Ice Storm Knocks Out Power for Thousands

An ice storm across the southern Plains

knocked out power to nearly a half-million homes and businesses and

stranded travelers through the region, unexpectedly extending their

holiday vacations.

The weather has also caused numerous accidents and nine traffic deaths and forced the Arkansas governor to shut down state government today.

In many towns, the only light early this morning came from exploding power transformers streaking blue and yellow lights across the sky.

“You’re just hoping your roof’s not gonna cave in,” said Kay Bowling, a 21-year-old mother of two who first lost electricity and then telephone service. “Everything in my trailer house is electric.

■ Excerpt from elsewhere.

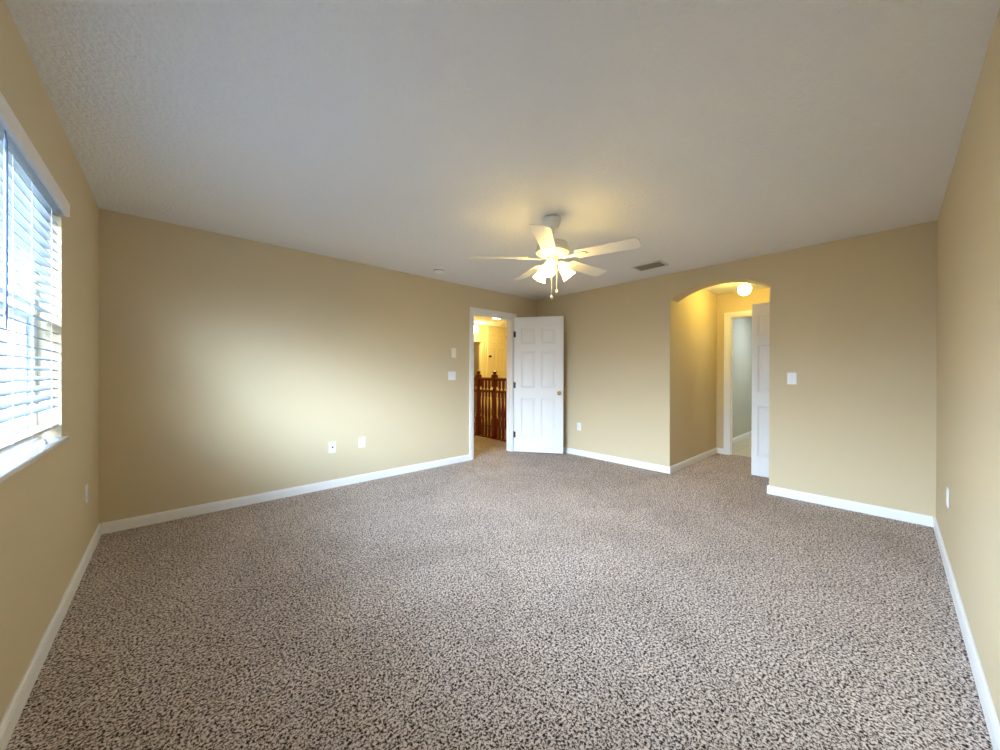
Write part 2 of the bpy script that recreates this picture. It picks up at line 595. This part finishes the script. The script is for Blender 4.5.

We’ve got water but it’s really, really cold.”

Thousands Without Power About 214,000 Arkansas customers lost electricity early today, while 120,000 Oklahoma homes and businesses were dark late Tuesday. About 106,000 Texas customers were without electricity at least part of Tuesday, as were another 50,000 in northern Louisiana.

A lull in the icy weather — however short-lived — was predicted for Thursday by the National Weather Service at North Little Rock.

“It will be a brief break, because we have another batch of moisture coming Thursday night, but that may be just snow,” said forecaster Nelson De Villiers.

Entergy Arkansas said restoring service might take until Tuesday. A Dec. 12-13 storm cut electricity to nearly a quarter-million Arkansas users. Entergy spokesman James Thompson said the company had 4,000 workers on task.

Stranded in Little Rock At a hotel near the Little Rock National Airport — closed since Monday — Gary Blankenship of Memphis, Tenn., remained trapped with other stranded travelers and lamented his family’s aborted trip to Amarillo, Texas. Little Rock had more than a half-inch of ice and Amarillo had 15 inches of snow.

“We’ve canceled our plans and as soon as the weather clears, we’re heading back to Memphis,” Blankenship said. “But I’ve got it better than some of these folks. At least I’ve got my family with me.”

In Fort Smith, the 117-year-old Times-Record newspaper, with a circulation of 42,000, shut down Tuesday in advance of today’s edition and did not publish a paper “for the first time ever,” editor Jack Moseley said. The Morning News of Northwest Arkansas at Springdale, circulation 35,000, also announced on its Web site that it wouldn’t publish today.

Roads ‘Slippery as Ice Rinks’ Temperatures that fell into the upper 20s at Albuquerque froze portions of Interstate 40 on Tuesday night, prompting police to close the route.

National Weather Service officials said as much as a quarter inch of ice could create ice-rink conditions across North Texas, while snow 20 inches deep could bury the Panhandle before the storm pulls away.

Matt Ham, a security officer patrolling a truck stop along Interstate 40 in Amarillo, said snow drifts Tuesday night were up to his knees.

“It’s real deep, messy. I wouldn’t advise coming out here,” he said. “I’m finding a lot of stuck vehicles.”

On open roads, the Arkansas National Guard was sent out in Humvees to rescue stranded drivers. Gov. Mike Huckabee ordered state government closed today, extending Tuesday’s official holiday.

Deadly Traffic Accidents Four traffic deaths were blamed on the storm in New Mexico, and five were killed in Texas on a rain-slick road.

Most flights were canceled at Will Rogers World Airport at Oklahoma City. At Dallas-Fort Worth International Airport, 738 American Airlines flights were canceled.

The Arkansas Department of Emergency Management said the weather had caused 26 counties to declare a state of emergency. Half had opened at least one emergency shelter — the Texarkana area in hard-hit southwestern Arkansas opened five.